* Collected material
* START *

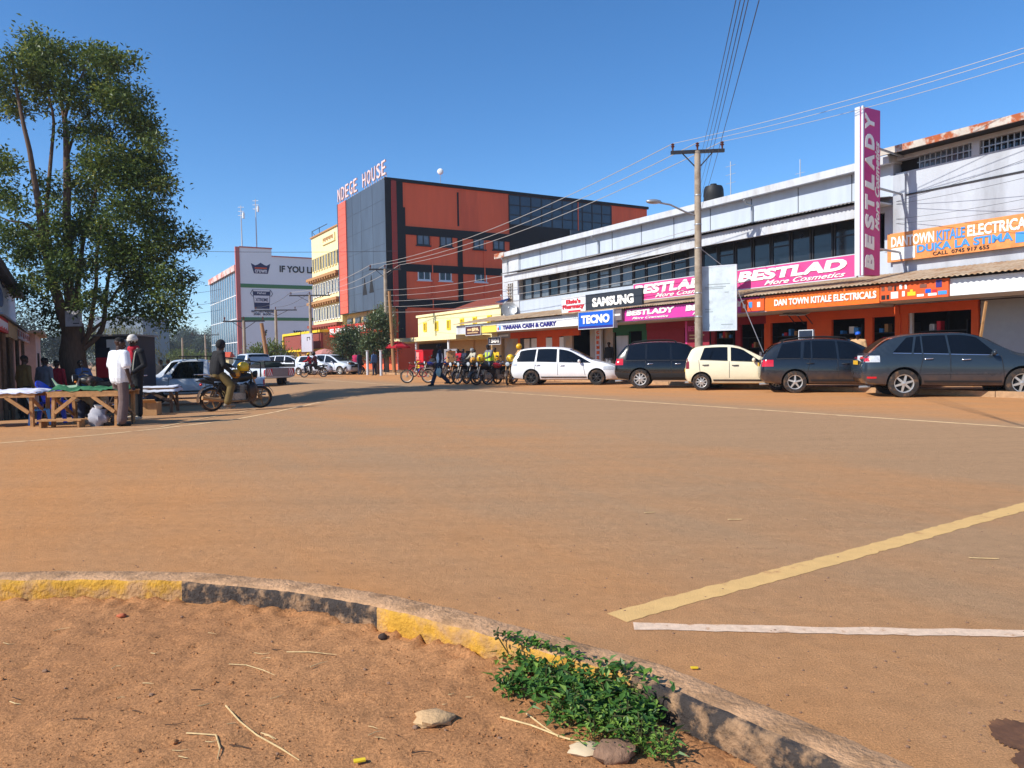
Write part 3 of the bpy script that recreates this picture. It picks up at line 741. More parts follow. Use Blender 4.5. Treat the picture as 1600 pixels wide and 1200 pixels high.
def bars_on(r, rects, mat, name='printed_panel', d=.012):
    u0, u1, zb, zt, v = r['_b']
    for a, b, c, e in rects: q = MB(r.location); q.ub(u0+(u1-u0)*b, u0+(u1-u0)*a, v-d, v, zb+(zt-zb)*c, zb+(zt-zb)*e); q.build(name, mat, r)
s = board('shop_sign', 'wide pink board with white slanted capitals beside the tall pink blade sign', 1150, 1337, 424, 457, 22.42, M_pink, zz=(3.68, 4.4))
words_on(s, 'BESTLAD', .48, .63, .92, .56, M_wlet, .15, .05); words_on(s, 'More Cosmetics', .6, .18, .66, .24, M_wlet, .45, .01)
s = board('shop_sign', 'pink board with white slanted capitals half hidden behind the street pole', 990, 1131, 445, 470, 22.42, M_pink, zz=(3.68, 4.42))
words_on(s, 'BESTLADY', .49, .63, .96, .56, M_wlet, .15, .05); words_on(s, 'More Cosmetics', .6, .18, .66, .24, M_wlet, .45, .01)
s = board('shop_banner', 'long magenta banner under the canopy with repeated white capitals', 972.5, 1186, 480, 500, 22.24, M_purp, edge=False, zz=(2.76, 3.3), t=.05)
for k, f in enumerate((.24, .72)): words_on(s, 'BESTLADY', f, .66, .4, .46, M_wlet, .1, .05); words_on(s, 'More Cosmetics', f, .2, .3, .2, M_wlet, .45, .01)
s = board('shop_sign', 'bright orange fascia board with bold white capitals', 1195, 1374, 462, 488, 22.22, M_orb, edge=False, zz=(2.74, 3.3), t=.07)
words_on(s, 'DAN TOWN KITALE ELECTRICALS', .54, .5, .88, .42, M_wlet, 0, .03)
s = board('shop_sign', 'small orange and maroon picture strip left of the bold orange fascia', 1158, 1193.5, 470, 489, 22.22, M_orange, edge=False, zz=(2.78, 3.25), t=.07)
bars_on(s, [(.08, .2, .3, .6)], M_wlet); bars_on(s, [(.35, .5, .3, .75)], M_skyl); bars_on(s, [(.72, .85, .3, .7)], M_wlet)
s = board('picture_board', 'orange fascia board printed with small pictures of lamps and gadgets', 1375.5, 1482, 445, 470, 22.22, M_orange, edge=False, zz=(2.78, 3.32), t=.07)
bars_on(s, [(.02, .08, .1, .35), (.1, .14, .1, .35), (.22, .25, .55, .85)], M_black)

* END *

* Task goal
Copy out each line word for word, please, skipping the images.

* Solved problem
Write part 3 of the bpy script that recreates this picture. It picks up at line 741. More parts follow. Use Blender 4.5. Treat the picture as 1600 pixels wide and 1200 pixels high.
def bars_on(r, rects, mat, name='printed_panel', d=.012):
    u0, u1, zb, zt, v = r['_b']
    for a, b, c, e in rects: q = MB(r.location); q.ub(u0+(u1-u0)*b, u0+(u1-u0)*a, v-d, v, zb+(zt-zb)*c, zb+(zt-zb)*e); q.build(name, mat, r)
s = board('shop_sign', 'wide pink board with white slanted capitals beside the tall pink blade sign', 1150, 1337, 424, 457, 22.42, M_pink, zz=(3.68, 4.4))
words_on(s, 'BESTLAD', .48, .63, .92, .56, M_wlet, .15, .05); words_on(s, 'More Cosmetics', .6, .18, .66, .24, M_wlet, .45, .01)
s = board('shop_sign', 'pink board with white slanted capitals half hidden behind the street pole', 990, 1131, 445, 470, 22.42, M_pink, zz=(3.68, 4.42))
words_on(s, 'BESTLADY', .49, .63, .96, .56, M_wlet, .15, .05); words_on(s, 'More Cosmetics', .6, .18, .66, .24, M_wlet, .45, .01)
s = board('shop_banner', 'long magenta banner under the canopy with repeated white capitals', 972.5, 1186, 480, 500, 22.24, M_purp, edge=False, zz=(2.76, 3.3), t=.05)
for k, f in enumerate((.24, .72)): words_on(s, 'BESTLADY', f, .66, .4, .46, M_wlet, .1, .05); words_on(s, 'More Cosmetics', f, .2, .3, .2, M_wlet, .45, .01)
s = board('shop_sign', 'bright orange fascia board with bold white capitals', 1195, 1374, 462, 488, 22.22, M_orb, edge=False, zz=(2.74, 3.3), t=.07)
words_on(s, 'DAN TOWN KITALE ELECTRICALS', .54, .5, .88, .42, M_wlet, 0, .03)
s = board('shop_sign', 'small orange and maroon picture strip left of the bold orange fascia', 1158, 1193.5, 470, 489, 22.22, M_orange, edge=False, zz=(2.78, 3.25), t=.07)
bars_on(s, [(.08, .2, .3, .6)], M_wlet); bars_on(s, [(.35, .5, .3, .75)], M_skyl); bars_on(s, [(.72, .85, .3, .7)], M_wlet)
s = board('picture_board', 'orange fascia board printed with small pictures of lamps and gadgets', 1375.5, 1482, 445, 470, 22.22, M_orange, edge=False, zz=(2.78, 3.32), t=.07)
bars_on(s, [(.02, .08, .1, .35), (.1, .14, .1, .35), (.22, .25, .55, .85)], M_black)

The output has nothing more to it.